The investigation and possible charges against Gordhan have knocked the rand and bonds, adding to political instability in Africa’s most-industrialised economy.

Chief prosecutor, Shaun Abrahams, said on Monday investigations into the specialised tax unit are at an advanced stage. Abrahams last week dropped fraud charges against Gordhan, Pillay, a former deputy commissioner at the Revenue Service, and former Commissioner Oupa Magashula over allegedly wasted spending related to Pillay’s early retirement.

Pillay, Van Loggerenberg, a former group executive for tax and customs, and former spokesman Lackay resigned from the Revenue Service early last year as the agency was probing the allegedly covert unit.
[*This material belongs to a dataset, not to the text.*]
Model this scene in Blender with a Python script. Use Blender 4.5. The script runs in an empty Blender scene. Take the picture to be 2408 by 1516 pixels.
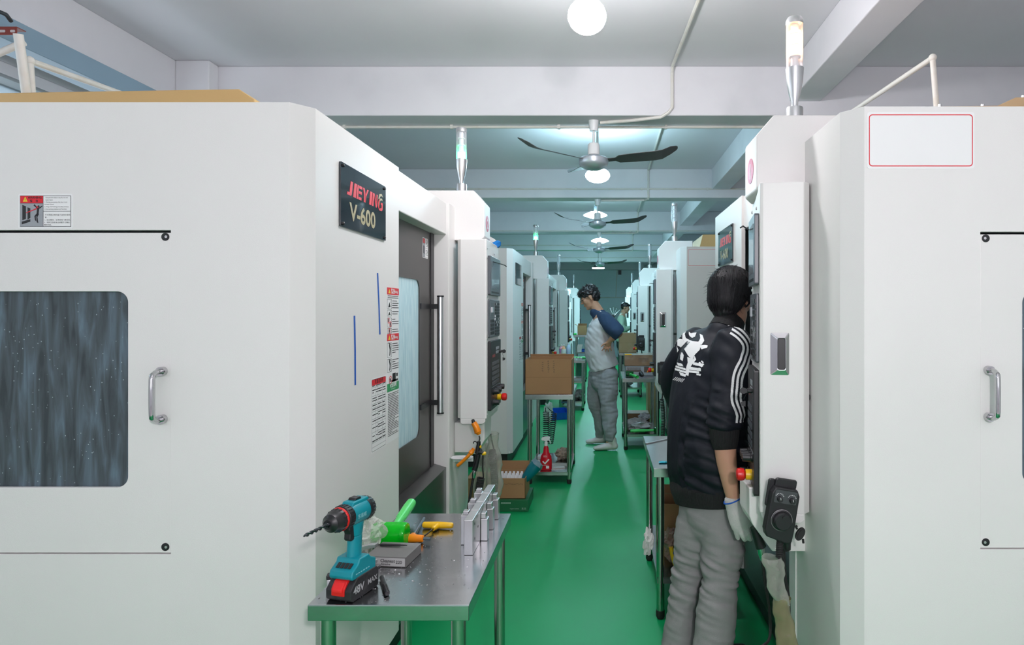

Lackay has since taken his former employer to the Commission for Conciliation, Mediation and Arbitration for constructive dismissal.

Gordhan, opposition parties and civil-society groups say the investigation is politically motivated and comes amid a tussle between the National Treasury and President Jacob Zuma over the management of state companies and the national tax agency, and the affordability of nuclear power plants the president wants to build.